Rabbi Kattina taught:

Six thousand years shall the world exist, and one thousand, the seventh, it shall be desolate, as it is written, "And the Lord alone shall be exalted in that day." ... Just as the seventh year is one year of release in seven,** so is the world: one thousand years out of seven shall be fallow.

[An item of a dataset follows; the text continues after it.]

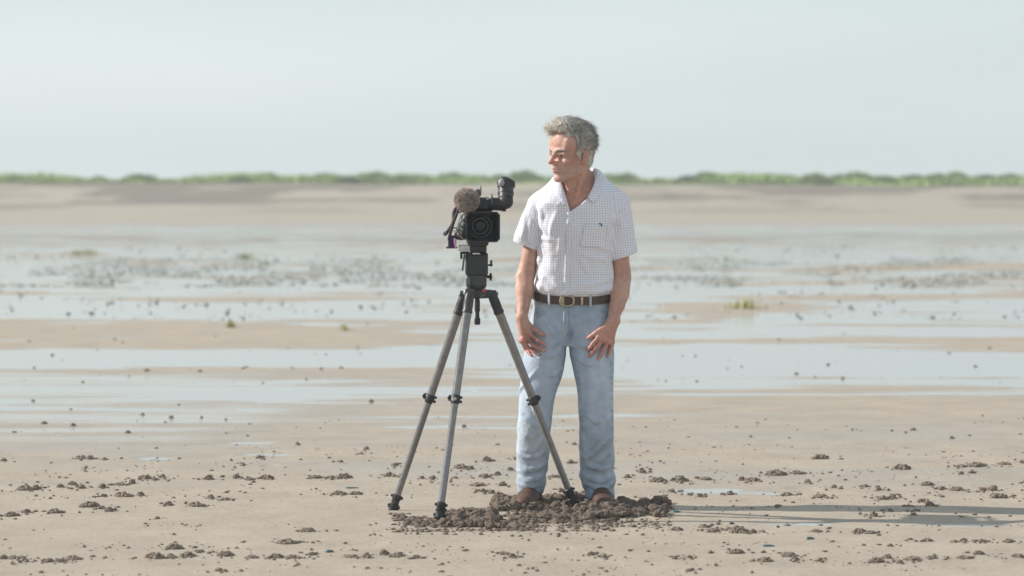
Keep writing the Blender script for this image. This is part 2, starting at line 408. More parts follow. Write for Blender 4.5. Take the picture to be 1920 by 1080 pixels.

To which Rabbi Eliyyahu replies:

The world is to exist six thousand years. In the first two thousand there was desolation [no Torah]; two thousand years the Torah flourished; and the next two thousand years is the Messianic era, but through our many iniquities all these years have been lost.

Sanhedrin 93b

     Many Jewish groups in and around the first century C.E. believed that the appearance of the Messiah was imminent. This Talmudic passage from about the sixth century C.E. looks back on such a hope and considers it postponed as a consequence of the Roman defeat of the Jews: the destruction of the Temple in Jerusalem in 70 C.E., and later, the disastrous Bar-Kokhba Revolt in 135 C.E. which led to a second decisive Roman triumph. These rabbis did not believe Jesus was the Messiah, yet it is their scheme—giving biblical history a chronological logic—that became, in the hands of Christians, a powerful concept culminating in Jesus Christ. “

 

Information such as above has been part of the reason I have guessed that the ‘millennium’ described in Revelation 20 will commence in the coming decades, even as I indicated in such books as Let My People Go.  Jesus Christ initiated the Christian (or Messianic) era approximately 33 AD with His resurrection.  Two thousand years later is 2033 AD, which is when I have guessed the millennium could well begin.  I have guessed that Creation occurred in 3967 BC, such that in 2033 AD the world will begin its seventh day (i.e., millennium).   Time will tell.